Baca Juga: Empat Rupa I’jaz Al-Quran Menurut Buya Hamka dalam Tafsir Al-Azhar
Konsep angka 1 dan 0 dalam perspektif tauhid juga dapat dilihat melalui penempatan kalimat Basmalah dalam Alquran. Basmalah di surah al-Fatihah sebagai ayat pembuka mewakili angka 1, bilangan tunggal yang menegaskan keesaan Allah. Sebaliknya, surah At-Taubah yang tidak memiliki Basmalah dapat dipahami sebagai kosong, atau sifat bilangan yang bebas dari nilai apa pun, sejalan dengan makna ayat pertamanya, Barā’ah, yang berarti bebas.
Selain itu, terdapat 112 surat yang memiliki Basmalah di awal tetapi tanpa nomor ayat. Kalimat Basmalah ini bisa dianggap sebagai “ayat 0”, berbeda dengan surah at-Taubah yang sama sekali tidak memilikinya. Dengan cara ini, Alquran seolah menampilkan struktur biner awal: 1 untuk al-Fatihah, 0 untuk at-Taubah, dan 0 untuk 112 surat lainnya. Struktur ini secara simbolik menggambarkan keteraturan, keseimbangan, dan harmoni—prinsip dasar baik dalam teologi maupun ilmu pengetahuan modern, termasuk sistem digital yang dibangun dari angka 1 dan 0.
Hal ini seolah merefleksikan firman Allah dalam Q.S. al-Mulk [67]: 3:
الَّذِيْ خَلَقَ سَبْعَ سَمٰوٰتٍ طِبَاقًاۗ مَا تَرٰى فِيْ خَلْقِ الرَّحْمٰنِ مِنْ تَفٰوُتٍۗ فَارْجِعِ الْبَصَرَۙ هَلْ تَرٰى مِنْ فُطُوْرٍ
“(Dia juga) yang menciptakan tujuh langit berlapis-lapis. Kamu tidak akan melihat pada ciptaan Tuhan Yang Maha Pengasih ketidakseimbangan sedikit pun. Maka, lihatlah sekali lagi! Adakah kamu melihat suatu cela?”
Fakhr al-Dīn al-Rāzī dalam Tafsir Mafātīḥ al-Ghayb menjelaskan bahwa ayat ini menunjukkan kekuasaan dan ilmu Allah yang tak terbatas. Langit yang berlapis-lapis tersusun saling menyesuaikan dan tidak bertabrakan. Setiap lapisan memiliki ukuran, arah, dan kecepatan tertentu yang terukur dan pasti.
Baca Juga: Mengenal Rashad Khalifa, Pelopor Teori Keajaiban Angka 19 dalam Al-Qur’an
Keteraturan tersebut menjadi bukti bahwa seluruh ciptaan tunduk pada hukum yang tetap. Bagi al-Rāzī, keserasian ini adalah tanda bahwa Penciptanya memiliki kekuasaan dan pengetahuan yang sempurna. Tidak ada satu pun bagian dari alam yang menyimpang dari ukuran yang telah ditetapkan oleh-Nya.
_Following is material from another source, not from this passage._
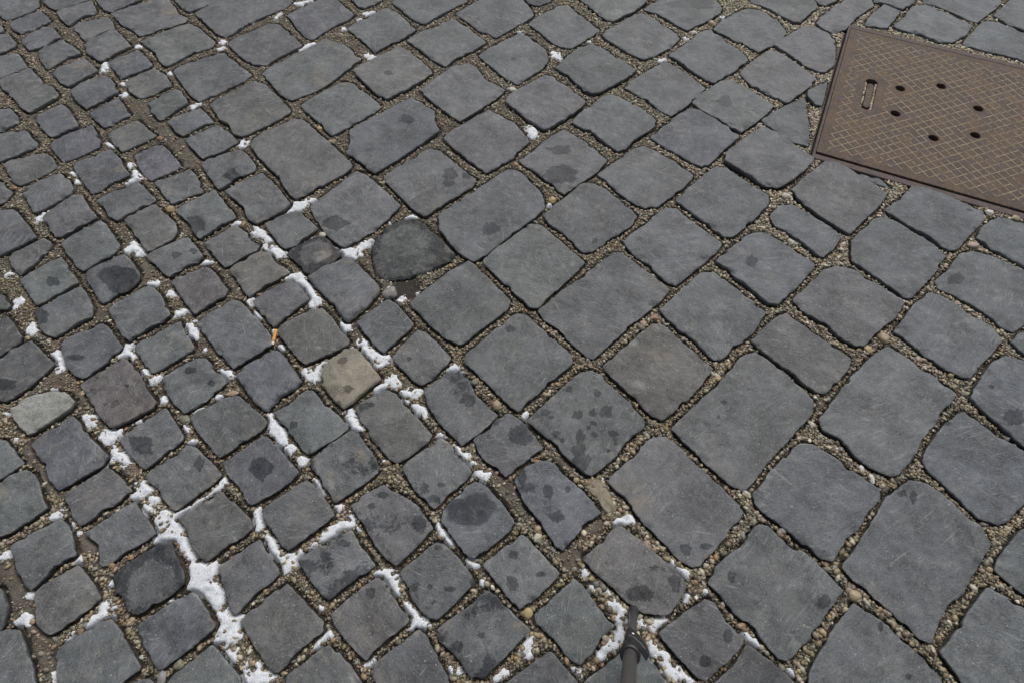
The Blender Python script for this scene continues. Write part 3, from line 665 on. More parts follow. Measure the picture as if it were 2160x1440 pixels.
def ell(PX, PY, e, seed):
    x, y, rx, ry = e
    a = np.arctan2((PY-y)/ry, (PX-x)/rx)
    q = np.hypot((PX-x)/rx, (PY-y)/ry)*(1+.50*fbm(np.cos(a)*1.5+x, np.sin(a)*1.5+y, 1.0, 3, seed))
    return np.clip(1-q*.5, 0, 1)

outlines = []
for i, s in enumerate(stones):
    g = s['g']; fl = s['flags']
    c0, A = centroid(g)
    O = smooth_outline(g, .0032)
    ang = O-c0; rad = np.hypot(*ang.T)[:, None]
    disp = .0008+.0022*fbm(O[:, 0], O[:, 1], 62, 3, i)+.0013*fbm(O[:, 0], O[:, 1], 210, 2, i+50)
    disp -= .0040*sstep(.70, .9, vnoise(O[:, 0]*38, O[:, 1]*38, i+91))
    O = O+ang/rad*disp[:, None]
    s['O'] = O; s['c'] = c0; s['A'] = A; outlines.append(O)
    r = np.random.default_rng(100+i)
    z0 = r.normal(0, .0014); tilt = r.normal(0, .010, 2); rough = r.uniform(.7, 1.25); dome = r.uniform(.0, .0012); drop = r.uniform(.0009, .0020)
    if 'tall' in fl: z0 += .006
    if 'low' in fl: z0 -= .006
    if 'sunk' in fl: z0 -= .001; tilt = np.array([.02, .075]); rough = 2.4; dome = .008; drop = .009
    if 'edge' in fl: drop = .008
    if 'tan' in fl: rough = 2.0; dome = .005; drop = .006
    V, Q, T = stone_shell(O, c0, i*31, z0, tilt, dome, drop, rough, .0036 if A > .015 else .0032)
    nn_ = len(O); kk = np.arange(len(V))//nn_; chip = np.zeros(len(V))
    for q in range(int(r.integers(2, 5))):
        p = O[r.integers(nn_)]; rc = r.uniform(.005, .014)*(1 if A < .0165 else 1.25)
        dd = np.hypot(V[:, 0]-p[0], V[:, 1]-p[1])*(1+.35*fbm(V[:, 0], V[:, 1], 140, 2, i+q))
        cut = np.clip(1-dd/rc, 0, 1)**.6*r.uniform(.0022, .0050)
        V[:, 2] -= np.where(kk >= 3, cut, 0); chip = np.maximum(chip, sstep(.0, .25, cut/.005)*(kk >= 3))
    PX, PY = pixel(V[:, 0], V[:, 1])
    wet = np.zeros(len(V)); tn = np.zeros(len(V)); pl = np.zeros(len(V)); pd = np.zeros(len(V))
    for k, e in enumerate(s['wet']): wet = np.maximum(wet, ell(PX, PY, e, k+i))
    for k, e in enumerate(s['pud']): pd = np.maximum(pd, ell(PX, PY, e, k+i))
    for kind, *e in spots:
        v = ell(PX, PY, e, int(e[0]))
        if kind == 'pale': pl = np.maximum(pl, v)
        else: tn = np.maximum(tn, v)
    X, Y = V[:, 0], V[:, 1]
    rr = np.hypot(X-c0[0], Y-c0[1])/np.sqrt(A/np.pi)
    if 'wetall' in fl: wet[:] = .9
    if 'patch' in fl: wet = np.maximum(wet, .20+.38*sstep(.25, .95, rr)+.34*fbm(X, Y, 22, 3, i))
    if 'sunk' in fl: wet = np.maximum(wet, .20+.36*sstep(.4, 1.0, rr)+.40*fbm(X, Y, 16, 3, i))
    if 'stain' in fl: wet = np.maximum(wet, .42+.42*fbm(X, Y, 26, 3, i+3))
    elif s['wet'] and s['px'][:, 1].mean() > 820 and c0[0] < .25: wet = np.maximum(wet, .27+.42*fbm(X, Y, 30, 3, i+3))
    tn = np.maximum(tn, .20+.36*fbm(X, Y, 18, 3, i+8)+.10*sstep(.8, 1.0, rr)-(.10 if c0[0] > .3 else 0))
    pl = np.maximum(pl, .20+.40*fbm(X, Y, 24, 3, i+12))
    pl = np.maximum(pl, np.where((kk >= 3) & (kk <= 6), .36+.34*fbm(X, Y, 45, 2, i+15), 0))
    pl = np.maximum(pl, chip*(.40+.3*fbm(X, Y, 60, 2, i+16)))
    Vl = V.copy(); Vl[:, 0] -= c0[0]; Vl[:, 1] -= c0[1]
    small = A < .0165
    nm = 'small_sett' if small else 'large_sett'
    o = mesh(nm, Vl, Q, T, M_STONE, attrs={'mark': ('FLOAT_COLOR', np.c_[wet, tn, pl, pd])})
    o.location = (c0[0], c0[1], 0)
    tone = [t for t in TONES if t and t in fl]
    colr = np.array(TONES[tone[0]] if tone else TONES[''])
    if 'dark2' in fl: colr = np.minimum(colr, np.array(TONES['dark2']))
    colr = colr*r.uniform(.92, 1.08)*(1+r.normal(0, .012, 3))
    o.color = (*colr, 1)
    s['obj'] = o; s['small'] = small; s['tone'] = tone[0] if tone else ''

# ------------------------------------------------------------------ joint raster (distance to nearest sett)
GX0, GX1, GY0, GY1, ST = -2.0, 2.0, -.12, 2.2, .003
gx = np.arange(GX0, GX1, ST); gy = np.arange(GY0, GY1, ST)
XX, YY = np.meshgrid(gx, gy)
D = np.full(XX.shape, .03)
for O in outlines:
    a = np.clip(((O.min(0)-.03-[GX0, GY0])/ST).astype(int), 0, None); b = ((O.max(0)+.03-[GX0, GY0])/ST).astype(int)+1
    sl = np.s_[a[1]:max(b[1], 0), a[0]:max(b[0], 0)]
    x, y = XX[sl], YY[sl]
    if x.size == 0: continue
    P = O[::3]; E = np.roll(P, -1, 0)-P; best = np.full(x.shape, 9.0)
    for p, e in zip(P, E):
        t = np.clip(((x-p[0])*e[0]+(y-p[1])*e[1])/(e@e), 0, 1)
        best = np.minimum(best, (x-p[0]-t*e[0])**2+(y-p[1]-t*e[1])**2)
    best = np.sqrt(best); best[inside(P, x, y)] *= -1
    D[sl] = np.minimum(D[sl], best)
# manhole rectangle
CC = np.array([1.1964, 1.3674]); CA = math.radians(-24.98); CU = np.array([math.cos(CA), math.sin(CA)]); CV = np.array([-CU[1], CU[0]])
FU, FV = .296, .336
def cover_uv(x, y): return (x-CC[0])*CU[0]+(y-CC[1])*CU[1], (x-CC[0])*CV[0]+(y-CC[1])*CV[1]
cu, cv = cover_uv(XX, YY)
rect = np.maximum(abs(cu)-FU, abs(cv)-FV)
DS = D.copy(); D = np.minimum(D, rect+.0015)
PXX, PYY = pixel(XX, YY)
mud = np.zeros(XX.shape)
for l in MUD.split('\n'):
    t, s_ = l.split(' '); ox, oy = TILE[t]; x, y, rx, ry = map(float, s_.split(','))
    mud = np.maximum(mud, sstep(.0, .45, ell(PXX, PYY, (ox+x/3, oy+y/3, rx/3*1.25, ry/3*1.25), 3)-.25))
hollow = sstep(.45, .75, ell(PXX, PYY, (480+1120/3, 320+860/3, 48, 30), 5))
fill = sstep(.0012, .0090, np.minimum(DS, rect+.010))
GZ = -.0180+.0122*fill+.0035*mud*fill+fbm(XX, YY, 14, 3, 5)*.0022+fbm(XX, YY, 120, 2, 6)*.0011-.010*hollow
GZ = np.where(rect < -.010, -.10, GZ)
ny, nx = XX.shape
def grid_quads(keep):
    j, i = np.nonzero(keep[:-1, :-1] & keep[1:, :-1] & keep[:-1, 1:] & keep[1:, 1:])
    a = j*nx+i; return np.c_[a, a+1, a+nx+1, a+nx]
def compact(V, Q, *att):
    u, inv = np.unique(Q, return_inverse=True); return V[u], inv.reshape(Q.shape), [t[u] for t in att]
inview = (PXX > -260) & (PXX < 2420) & (PYY > -200) & (PYY < 1700)
Vg = np.c_[XX.ravel(), YY.ravel(), GZ.ravel()]
soil = np.c_[mud.ravel(), hollow.ravel(), mud.ravel()*0, mud.ravel()*0+1]
Vg2, Qg, (soil2,) = compact(Vg, grid_quads((D > -.008) & inview | (rect < .02)), soil)
k = len(Vg2)
Vg2 = np.vstack([Vg2, [[-9, -7, -.020], [9, -7, -.020], [9, 10, -.020], [-9, 10, -.020]]]); soil2 = np.vstack([soil2, [[.5, 0, 0, 1]]*4])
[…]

Seperti halnya sistem digital yang seluruhnya dibangun dari dua unsur (1 dan 0) tetapi menghasilkan keteraturan yang luar biasa, ciptaan Allah pun dibangun atas prinsip keteraturan (ṭibāqan) dan keseimbangan (lā tafāwut). Itu sebabnya, pola biner bisa dilihat sebagai “refleksi kecil” dari keteraturan ilahi.
Melalui simbol 1 dan 0, manusia diajak merenungi hakikat ilmu: bahwa pengetahuan bukan sekadar hasil logika dan teknologi, tetapi juga bagian dari ayat-ayat kauniyah yang mengantarkan manusia untuk mengenal Sang Pencipta. Maka kemajuan sains dan teknologi seharusnya tidak menjauhkan manusia dari Tuhan, melainkan meneguhkan keyakinan bahwa semua keteraturan itu berakar pada keesaan-Nya. Inilah salah satu bentuk i‘jāz al-Qur’ān yang terus hidup dan relevan dalam peradaban modern. Wallahu a’lam.